Photograph of a dark forest with the text Earth Day Reads
Staff Picks

Earth Day is April 22! We have compiled a selection of fiction and non-fiction from the Library’s collection to celebrate Earth Day. These books focus on the natural world, the environment, climate change, and more.


  1. The Overstory by Richard Powers
    This novel unfolds in concentric rings of interlocking fables that range from antebellum New York to the late twentieth-century Timber Wars of the Pacific Northwest and beyond. There is a world alongside ours—vast, slow, interconnected, resourceful, magnificently inventive, and almost invisible to us. This is the story of a handful of people who learn how to see that world and who are drawn up into its unfolding catastrophe.
  1. Migrations by Charlotte McConaghy
    A dark past. An impossible journey. The will to survive. How far you would you go for love? One woman’s quest to follow what may be the endangered Arctic tern’s last migration from Greenland to Antarctica.
  1. Flight Behavior by Barbara Kingsolver
    A Tennessee town grapples with the consequences of a miracle that turns out to have environmental causes.
  1. A Children’s Bible by Lydia Millet
    Set in an enclave of wealthy adults deluding themselves that they can escape intensifying storms, the novel centers on the children who see the crisis more clearly and are forced to grow up in a hurry. In the process, Millet shows how readily we can descend into fear, tribalism, and violence.
  1. Greenwood by Michael Christie
    A multi-generational family story, in which the unexpected legacies of a remote island off the coast of British Columbia will link the fates of five people over a hundred years.
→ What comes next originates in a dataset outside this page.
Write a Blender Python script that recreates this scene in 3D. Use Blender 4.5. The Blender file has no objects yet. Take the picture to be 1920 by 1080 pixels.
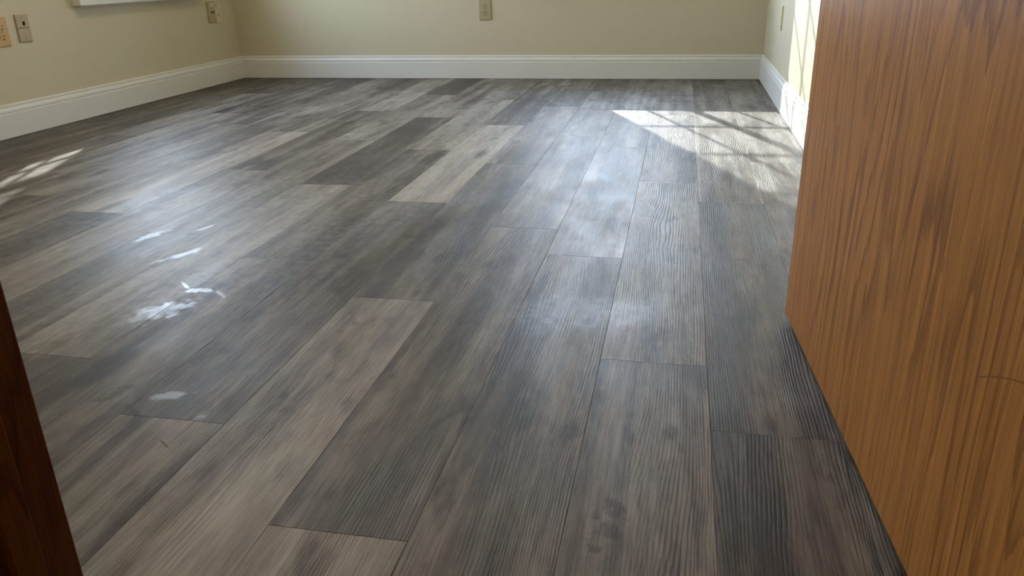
import bpy, bmesh, math, random
from mathutils import Vector, Matrix, Quaternion
random.seed(7)
sc = bpy.context.scene
C = sc.collection

# ------------------------------------------------------------ camera
CAM_H = 0.6249
PITCH, YAW, ROLL = 0.3815, -0.2091, -0.0241
cy, sy = math.cos(YAW), math.sin(YAW)
fw = Vector((sy*math.cos(PITCH), cy*math.cos(PITCH), -math.sin(PITCH)))
rt = Vector((cy, -sy, 0)); up = rt.cross(fw)
r2 = rt*math.cos(ROLL)+up*math.sin(ROLL); u2 = up*math.cos(ROLL)-rt*math.sin(ROLL)
cam = bpy.data.cameras.new('camera'); cam.lens = 36*1494.2/1920; cam.sensor_width = 36
cam.clip_start = 0.02; cam.clip_end = 200
co = bpy.data.objects.new('camera', cam); C.objects.link(co)
m = Matrix((r2, u2, -fw)).transposed().to_4x4(); m.translation = Vector((0, 0, CAM_H))
co.matrix_world = m
sc.camera = co

# ------------------------------------------------------------ world, sun, exposure
WORLD_STRENGTH = 17.8
SUN_STRENGTH = 11.5
w = bpy.data.worlds.new('sky'); sc.world = w; w.use_nodes = True
wn, wl = w.node_tree.nodes, w.node_tree.links
wn.clear()
wo = wn.new('ShaderNodeOutputWorld'); wb = wn.new('ShaderNodeBackground')
wt = wn.new('ShaderNodeTexCoord'); ws = wn.new('ShaderNodeSeparateXYZ'); wr = wn.new('ShaderNodeValToRGB')
wr.color_ramp.elements[0].position = 0.0; wr.color_ramp.elements[0].color = (0.76, 0.85, 1.0, 1)
wr.color_ramp.elements[1].position = 0.9; wr.color_ramp.elements[1].color = (0.46, 0.63, 0.95, 1)
wl.new(wt.outputs['Generated'], ws.inputs[0]); wl.new(ws.outputs['Z'], wr.inputs[0])
wl.new(wr.outputs[0], wb.inputs['Color'])
# hazy brightening of the sky round the sun
wd = wn.new('ShaderNodeVectorMath'); wd.operation = 'DOT_PRODUCT'; wl.new(wt.outputs['Generated'], wd.inputs[0])
wd.inputs[1].default_value = tuple(-Vector((0.41, -1.0, -0.5)).normalized())
wm = wn.new('ShaderNodeMath'); wm.operation = 'MAXIMUM'; wl.new(wd.outputs['Value'], wm.inputs[0]); wm.inputs[1].default_value = 0.0
wp = wn.new('ShaderNodeMath'); wp.operation = 'POWER'; wl.new(wm.outputs[0], wp.inputs[0]); wp.inputs[1].default_value = 5.0
wa = wn.new('ShaderNodeMath'); wa.operation = 'MULTIPLY_ADD'; wl.new(wp.outputs[0], wa.inputs[0]); wa.inputs[1].default_value = 0.3*WORLD_STRENGTH; wa.inputs[2].default_value = WORLD_STRENGTH
wl.new(wa.outputs[0], wb.inputs['Strength'])
wl.new(wb.outputs[0], wo.inputs[0])

SUN_D = Vector((0.41, -1.0, -0.5)).normalized()
sl = bpy.data.lights.new('sun', 'SUN'); sl.energy = SUN_STRENGTH; sl.angle = 0.012; sl.color = (1.0, 0.98, 0.94)
so = bpy.data.objects.new('sun', sl); C.objects.link(so); so.rotation_euler = SUN_D.to_track_quat('-Z', 'Y').to_euler()

def fill_lamp(name, loc, watts, col, size):  # unseen fill lamps, added to lift the overall brightness
    l = bpy.data.lights.new(name, 'AREA'); l.shape = 'DISK'; l.size = size; l.energy = watts; l.color = col
    o = bpy.data.objects.new(name, l); C.objects.link(o); o.location = loc
fill_lamp('room_fill', (-1.15, 2.6, 2.37), 21.0, (1.0, 0.81, 0.58), 0.34)
fill_lamp('hall_fill', (-0.05, -0.45, 2.37), 4.5, (1.0, 0.78, 0.55), 0.26)

sc.view_settings.view_transform = 'Standard'; sc.view_settings.look = 'None'
sc.view_settings.gamma = 1.0; sc.view_settings.use_curve_mapping = False
sc.view_settings.exposure = 0.0
sc.cycles.max_bounces = 10; sc.cycles.diffuse_bounces = 7; sc.cycles.glossy_bounces = 4
sc.cycles.transparent_max_bounces = 12
sc.cycles.caustics_reflective = False; sc.cycles.sample_clamp_indirect = 6.0

# ------------------------------------------------------------ dimensions (metres)
XL, XR, YB = -2.788, 0.457, 4.883          # wall planes
YF = 0.53                                  # room face of the doorway wall
FRONT_T = 0.115
T = 0.20                                   # outer wall thickness
CEIL = 2.44
JL, JR = -0.568, 0.287                      # doorway jamb faces
DOOR_H = 2.04
STOOL_Z = 0.535
BW = (-0.86, -0.02)                        # back window opening (x)
LW = (3.52, 4.40)                          # left window opening (y)
WTOP = 2.06

# ------------------------------------------------------------ mesh helpers
def bx(bm, lo, hi, bevel=0.0):
    x0, y0, z0 = lo; x1, y1, z1 = hi
    vs = [bm.verts.new(p) for p in ((x0,y0,z0),(x1,y0,z0),(x1,y1,z0),(x0,y1,z0),(x0,y0,z1),(x1,y0,z1),(x1,y1,z1),(x0,y1,z1))]
    fs = [bm.faces.new([vs[i] for i in f]) for f in ((3,2,1,0),(4,5,6,7),(0,1,5,4),(1,2,6,5),(2,3,7,6),(3,0,4,7))]
    if bevel:
        es = list({e for f in fs for e in f.edges})
        bmesh.ops.bevel(bm, geom=es, offset=bevel, segments=2, affect='EDGES', profile=0.6)
    return bm
def box(lo, hi, bevel=0.0):
    return bx(bmesh.new(), lo, hi, bevel)
def cyl(bm, c, axis, r, h, n=20, r2=None):
    q = Vector((0, 0, 1)).rotation_difference(Vector(axis).normalized())
    mt = Matrix.Translation(Vector(c)) @ q.to_matrix().to_4x4()
    bmesh.ops.create_cone(bm, cap_ends=True, segments=n, radius1=r, radius2=r if r2 is None else r2, depth=h, matrix=mt)
    return bm
def prism(poly, axis, a, b, place):
    """extrude a 2-D outline from a to b; place(u, v, t) gives the 3-D point"""
    bm = bmesh.new()
    A = [bm.verts.new(place(u, v, a)) for u, v in poly]; B = [bm.verts.new(place(u, v, b)) for u, v in poly]
    n = len(poly)
    bm.faces.new(A); bm.faces.new(B[::-1])
    for i in range(n):
        bm.faces.new((A[i], B[i], B[(i+1) % n], A[(i+1) % n]))
    bmesh.ops.recalc_face_normals(bm, faces=bm.faces)
    return bm
def mesh_of(name, bm, mat):
    bmesh.ops.recalc_face_normals(bm, faces=bm.faces)
    me = bpy.data.meshes.new(name); bm.to_mesh(me); bm.free()
    if mat: me.materials.append(mat)
    return me
def obj(name, bm, mat, parent=None, loc=(0,0,0), **props):
    me = bm if isinstance(bm, bpy.types.Mesh) else mesh_of(name, bm, mat)
    o = bpy.data.objects.new(name, me); C.objects.link(o); o.location = loc
    if parent: o.parent = parent
    for k, v in props.items(): o[k] = v
    return o
def empty(name, loc=(0,0,0), rz=0.0, **props):
    o = bpy.data.objects.new(name, None); C.objects.link(o); o.location = loc; o.rotation_euler.z = rz
    o.empty_display_size = 0.05
    for k, v in props.items(): o[k] = v
    return o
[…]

This nested-ring epic is set against the devastation of the natural world.


  1. Finding the Mother Tree by Suzanne Simard
    A world-leading expert shares her amazing story of discovering the communication that exists between trees and shares her own story of family and grief.
  1. The Climate Book by Greta Thunberg
    This young activist has gathered the wisdom of over one hundred experts - geophysicists, oceanographers and meteorologists; engineers, economists and mathematicians; historians, philosophers and indigenous leaders - to equip us all with the knowledge we need to combat climate disaster.
  1. Fen, Bog & Swamp by Annie Proulx
    A lifelong acolyte of the natural world, Annie Proulx brings her witness and research to the subject of wetlands and the vitally important role they play in preserving the environment—by storing the carbon emissions that accelerate climate change.
  1. The Hidden Life of Trees by Peter Wohleben
    An illuminating account of the forest, and the science that shows us how trees communicate, feel, and live in social networks. After reading this book, a walk in the woods will never be the same again.
  1. Braiding Sweetgrass by Robin Wall Kimmerer
    Drawing on her life as an indigenous scientist, a mother, and a woman, this book shows how other living beings—asters and goldenrod, strawberries and squash, salamanders, algae, and sweetgrass—offer us gifts and lessons, even if we've forgotten how to hear their voices.